Yesterday was Halloween, a day I remember as the birthday of my Father in 1895. He was a wise man, wiser than a smart phone. I never went after trick or treats. I don’t know if children in our rural community did such things to their neighbors. No one ever came to our house. Perhaps they knew we were Mennonites who didn’t go such things. I do know that in front of our school house was a well with a well used pump. On the morning following Halloween we always found the pump handle tightly wired to the pump so it could not be used .
This well was our only source of water for the eighty some students taught by four teachers in a four room school.. Each student carried a personal collapsible tin cup designed to keep us from communicating germs, I suppose.
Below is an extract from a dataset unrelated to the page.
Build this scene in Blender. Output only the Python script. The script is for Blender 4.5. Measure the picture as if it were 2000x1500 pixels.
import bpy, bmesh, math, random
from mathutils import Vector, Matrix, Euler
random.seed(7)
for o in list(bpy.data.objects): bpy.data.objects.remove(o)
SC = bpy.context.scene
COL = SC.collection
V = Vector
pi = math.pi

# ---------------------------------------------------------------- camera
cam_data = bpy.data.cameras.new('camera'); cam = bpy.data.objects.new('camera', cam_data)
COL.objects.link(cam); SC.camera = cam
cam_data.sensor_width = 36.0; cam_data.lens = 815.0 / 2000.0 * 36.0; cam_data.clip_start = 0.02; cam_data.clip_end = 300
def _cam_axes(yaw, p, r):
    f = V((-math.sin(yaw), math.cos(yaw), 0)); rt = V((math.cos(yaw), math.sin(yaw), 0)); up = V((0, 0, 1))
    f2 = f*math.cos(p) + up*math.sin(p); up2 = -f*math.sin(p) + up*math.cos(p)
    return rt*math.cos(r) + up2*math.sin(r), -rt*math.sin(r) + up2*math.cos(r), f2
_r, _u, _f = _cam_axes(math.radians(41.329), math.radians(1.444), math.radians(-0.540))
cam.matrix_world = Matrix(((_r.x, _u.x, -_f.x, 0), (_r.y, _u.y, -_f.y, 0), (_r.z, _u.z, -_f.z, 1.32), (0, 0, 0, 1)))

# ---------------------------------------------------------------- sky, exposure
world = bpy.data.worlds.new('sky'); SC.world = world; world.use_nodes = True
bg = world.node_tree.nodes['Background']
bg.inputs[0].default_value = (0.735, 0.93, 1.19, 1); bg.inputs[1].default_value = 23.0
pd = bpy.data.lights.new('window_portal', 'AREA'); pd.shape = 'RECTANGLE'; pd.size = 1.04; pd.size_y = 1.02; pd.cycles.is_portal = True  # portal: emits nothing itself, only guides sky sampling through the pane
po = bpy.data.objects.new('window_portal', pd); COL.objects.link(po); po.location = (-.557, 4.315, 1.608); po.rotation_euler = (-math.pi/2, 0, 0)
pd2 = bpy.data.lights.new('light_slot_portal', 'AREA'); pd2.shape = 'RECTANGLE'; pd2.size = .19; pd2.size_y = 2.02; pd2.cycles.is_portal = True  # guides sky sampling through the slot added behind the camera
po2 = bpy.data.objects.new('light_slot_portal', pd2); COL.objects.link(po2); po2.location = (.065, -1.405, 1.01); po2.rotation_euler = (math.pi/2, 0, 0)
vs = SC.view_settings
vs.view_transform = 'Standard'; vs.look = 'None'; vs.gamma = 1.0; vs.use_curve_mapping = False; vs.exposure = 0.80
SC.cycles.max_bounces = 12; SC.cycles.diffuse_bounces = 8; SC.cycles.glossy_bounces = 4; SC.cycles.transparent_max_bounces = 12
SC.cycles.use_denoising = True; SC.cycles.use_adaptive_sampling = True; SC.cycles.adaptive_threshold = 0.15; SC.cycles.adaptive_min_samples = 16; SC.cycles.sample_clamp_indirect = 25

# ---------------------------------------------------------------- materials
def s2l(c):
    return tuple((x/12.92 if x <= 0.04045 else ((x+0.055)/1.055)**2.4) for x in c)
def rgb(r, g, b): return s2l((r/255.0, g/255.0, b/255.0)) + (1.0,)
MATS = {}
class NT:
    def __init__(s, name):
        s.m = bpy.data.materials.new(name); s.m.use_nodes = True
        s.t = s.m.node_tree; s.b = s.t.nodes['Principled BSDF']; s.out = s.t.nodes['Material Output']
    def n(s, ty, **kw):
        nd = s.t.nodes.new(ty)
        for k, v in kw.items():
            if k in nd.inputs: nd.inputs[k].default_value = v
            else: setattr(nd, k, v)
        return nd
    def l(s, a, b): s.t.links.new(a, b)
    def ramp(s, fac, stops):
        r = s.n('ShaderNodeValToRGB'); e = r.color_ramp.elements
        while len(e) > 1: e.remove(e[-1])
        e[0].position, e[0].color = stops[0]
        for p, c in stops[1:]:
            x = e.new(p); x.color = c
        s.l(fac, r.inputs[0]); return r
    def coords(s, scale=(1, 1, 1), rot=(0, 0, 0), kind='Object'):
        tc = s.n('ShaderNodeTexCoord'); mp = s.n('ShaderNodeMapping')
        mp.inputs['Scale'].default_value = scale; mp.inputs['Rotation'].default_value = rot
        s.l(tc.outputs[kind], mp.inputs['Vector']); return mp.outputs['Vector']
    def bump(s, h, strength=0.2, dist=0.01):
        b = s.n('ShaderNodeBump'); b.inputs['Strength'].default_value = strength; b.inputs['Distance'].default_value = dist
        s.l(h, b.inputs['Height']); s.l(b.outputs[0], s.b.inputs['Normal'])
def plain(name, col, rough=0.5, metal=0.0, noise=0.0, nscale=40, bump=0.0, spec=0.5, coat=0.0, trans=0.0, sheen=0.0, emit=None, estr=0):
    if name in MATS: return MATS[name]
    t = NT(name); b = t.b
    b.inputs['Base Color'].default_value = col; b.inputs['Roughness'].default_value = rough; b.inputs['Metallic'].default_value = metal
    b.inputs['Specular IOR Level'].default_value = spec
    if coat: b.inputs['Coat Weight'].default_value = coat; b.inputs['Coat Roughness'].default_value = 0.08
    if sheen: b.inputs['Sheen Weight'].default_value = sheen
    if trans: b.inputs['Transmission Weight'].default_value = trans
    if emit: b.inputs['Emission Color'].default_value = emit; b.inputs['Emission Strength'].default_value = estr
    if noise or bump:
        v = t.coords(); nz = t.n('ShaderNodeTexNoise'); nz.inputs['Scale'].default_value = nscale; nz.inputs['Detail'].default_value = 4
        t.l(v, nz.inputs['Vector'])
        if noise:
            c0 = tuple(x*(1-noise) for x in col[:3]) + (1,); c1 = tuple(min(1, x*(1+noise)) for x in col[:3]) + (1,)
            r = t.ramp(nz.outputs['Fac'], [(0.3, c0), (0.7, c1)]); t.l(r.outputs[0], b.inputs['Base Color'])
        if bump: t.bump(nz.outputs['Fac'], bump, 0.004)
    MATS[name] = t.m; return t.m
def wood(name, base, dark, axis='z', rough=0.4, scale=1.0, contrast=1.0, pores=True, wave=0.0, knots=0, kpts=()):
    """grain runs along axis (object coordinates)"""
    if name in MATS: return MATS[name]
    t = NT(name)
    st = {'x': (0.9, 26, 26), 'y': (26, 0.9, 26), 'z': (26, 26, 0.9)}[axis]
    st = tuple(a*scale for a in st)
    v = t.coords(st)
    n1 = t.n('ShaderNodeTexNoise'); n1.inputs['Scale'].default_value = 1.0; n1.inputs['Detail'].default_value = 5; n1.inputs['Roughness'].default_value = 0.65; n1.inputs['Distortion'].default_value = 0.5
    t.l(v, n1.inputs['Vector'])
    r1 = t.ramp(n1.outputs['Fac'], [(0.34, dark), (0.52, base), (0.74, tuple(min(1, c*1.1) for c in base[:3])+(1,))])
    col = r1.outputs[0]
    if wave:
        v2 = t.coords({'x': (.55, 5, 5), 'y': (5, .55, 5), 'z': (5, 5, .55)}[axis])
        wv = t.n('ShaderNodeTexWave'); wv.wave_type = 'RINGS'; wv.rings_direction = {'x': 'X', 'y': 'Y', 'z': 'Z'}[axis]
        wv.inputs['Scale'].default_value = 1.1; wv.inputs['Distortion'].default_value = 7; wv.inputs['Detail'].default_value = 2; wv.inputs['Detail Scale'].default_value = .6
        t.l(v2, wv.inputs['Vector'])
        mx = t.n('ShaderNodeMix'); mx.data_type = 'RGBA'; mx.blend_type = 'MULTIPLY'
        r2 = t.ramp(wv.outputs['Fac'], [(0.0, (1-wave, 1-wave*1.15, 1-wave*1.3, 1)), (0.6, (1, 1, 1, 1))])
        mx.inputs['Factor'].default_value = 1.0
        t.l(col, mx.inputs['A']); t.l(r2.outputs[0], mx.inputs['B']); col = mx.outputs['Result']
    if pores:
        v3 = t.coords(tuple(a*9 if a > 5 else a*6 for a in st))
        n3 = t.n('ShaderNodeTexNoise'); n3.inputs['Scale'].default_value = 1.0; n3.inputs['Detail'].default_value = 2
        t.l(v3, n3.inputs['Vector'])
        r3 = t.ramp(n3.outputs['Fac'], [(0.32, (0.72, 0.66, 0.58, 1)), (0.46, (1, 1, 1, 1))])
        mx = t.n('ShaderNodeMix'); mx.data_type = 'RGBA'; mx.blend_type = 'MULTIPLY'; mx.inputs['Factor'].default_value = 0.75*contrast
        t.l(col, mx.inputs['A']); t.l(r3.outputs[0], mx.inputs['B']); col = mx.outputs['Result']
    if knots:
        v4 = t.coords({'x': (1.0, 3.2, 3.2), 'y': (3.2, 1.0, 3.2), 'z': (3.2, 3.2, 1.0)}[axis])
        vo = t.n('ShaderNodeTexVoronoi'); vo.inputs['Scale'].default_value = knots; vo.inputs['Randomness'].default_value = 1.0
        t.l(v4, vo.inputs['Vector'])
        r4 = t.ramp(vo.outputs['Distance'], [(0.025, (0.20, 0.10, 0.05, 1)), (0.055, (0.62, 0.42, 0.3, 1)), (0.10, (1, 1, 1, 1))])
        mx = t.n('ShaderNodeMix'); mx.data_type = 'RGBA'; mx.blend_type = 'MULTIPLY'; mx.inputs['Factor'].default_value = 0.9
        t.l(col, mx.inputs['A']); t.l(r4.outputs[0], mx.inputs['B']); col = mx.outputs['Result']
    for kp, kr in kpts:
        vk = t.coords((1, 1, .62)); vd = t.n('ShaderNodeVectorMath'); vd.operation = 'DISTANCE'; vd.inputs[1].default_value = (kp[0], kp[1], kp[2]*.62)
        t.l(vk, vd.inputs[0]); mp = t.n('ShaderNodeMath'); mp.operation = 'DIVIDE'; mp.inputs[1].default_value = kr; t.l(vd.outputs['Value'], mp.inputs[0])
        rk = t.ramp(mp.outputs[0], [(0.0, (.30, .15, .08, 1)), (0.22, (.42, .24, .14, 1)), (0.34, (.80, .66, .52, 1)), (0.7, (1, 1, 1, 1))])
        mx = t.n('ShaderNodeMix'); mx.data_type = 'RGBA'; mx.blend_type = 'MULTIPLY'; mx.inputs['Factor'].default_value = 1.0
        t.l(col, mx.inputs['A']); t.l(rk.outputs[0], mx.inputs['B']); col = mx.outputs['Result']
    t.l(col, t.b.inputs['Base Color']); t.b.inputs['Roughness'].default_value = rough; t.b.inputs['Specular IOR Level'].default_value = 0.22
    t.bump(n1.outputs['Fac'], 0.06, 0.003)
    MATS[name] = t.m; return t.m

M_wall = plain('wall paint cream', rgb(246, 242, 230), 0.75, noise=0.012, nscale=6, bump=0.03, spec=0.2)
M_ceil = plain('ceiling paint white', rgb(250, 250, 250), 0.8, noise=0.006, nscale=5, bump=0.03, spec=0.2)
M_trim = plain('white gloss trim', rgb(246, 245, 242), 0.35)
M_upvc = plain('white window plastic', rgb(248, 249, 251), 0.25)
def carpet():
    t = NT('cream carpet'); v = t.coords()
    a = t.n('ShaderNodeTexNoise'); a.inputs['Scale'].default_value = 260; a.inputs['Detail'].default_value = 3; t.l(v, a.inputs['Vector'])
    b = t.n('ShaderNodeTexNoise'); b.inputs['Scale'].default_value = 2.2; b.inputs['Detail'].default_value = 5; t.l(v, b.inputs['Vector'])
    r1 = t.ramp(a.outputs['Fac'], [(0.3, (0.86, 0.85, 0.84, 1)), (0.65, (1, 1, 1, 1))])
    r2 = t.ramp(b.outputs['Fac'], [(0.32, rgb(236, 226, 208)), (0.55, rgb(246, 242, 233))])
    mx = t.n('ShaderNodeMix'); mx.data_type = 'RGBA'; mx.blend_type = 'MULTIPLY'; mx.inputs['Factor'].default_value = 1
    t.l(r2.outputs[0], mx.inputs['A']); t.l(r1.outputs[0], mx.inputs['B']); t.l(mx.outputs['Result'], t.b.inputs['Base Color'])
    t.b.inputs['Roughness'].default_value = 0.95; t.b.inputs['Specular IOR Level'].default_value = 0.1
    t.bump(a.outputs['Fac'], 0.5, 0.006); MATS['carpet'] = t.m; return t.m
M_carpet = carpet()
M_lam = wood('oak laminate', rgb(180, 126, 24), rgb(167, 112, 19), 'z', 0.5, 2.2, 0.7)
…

It was probably not as modern as the one on the left that can be purchased today for fifteen dollars.
I was with My Joy on Halloween eve. She had prepared by making chocolate cookies as a treat for the two little children that appeared regularly each year. She was uncertain. Maybe they would be too old for such a childish thing, or on the other hand they may be too young to brave the cold and rain on this particular night. But they pleased her by coming in costumes. One was a flower and the other a butterfly.
Enlightened parents obviously do not want their children to be witches, ghouls or goblins. I liked the flower and butterfly as soon as I saw them. Rachel and Eldon also reported tricksters with costumes as a snowball, horse and unicorn. Were these benign costumes an omen of the day when everyone has s heart like the heart of Jesus that renews minds so they are able to choose the way of peace without fear?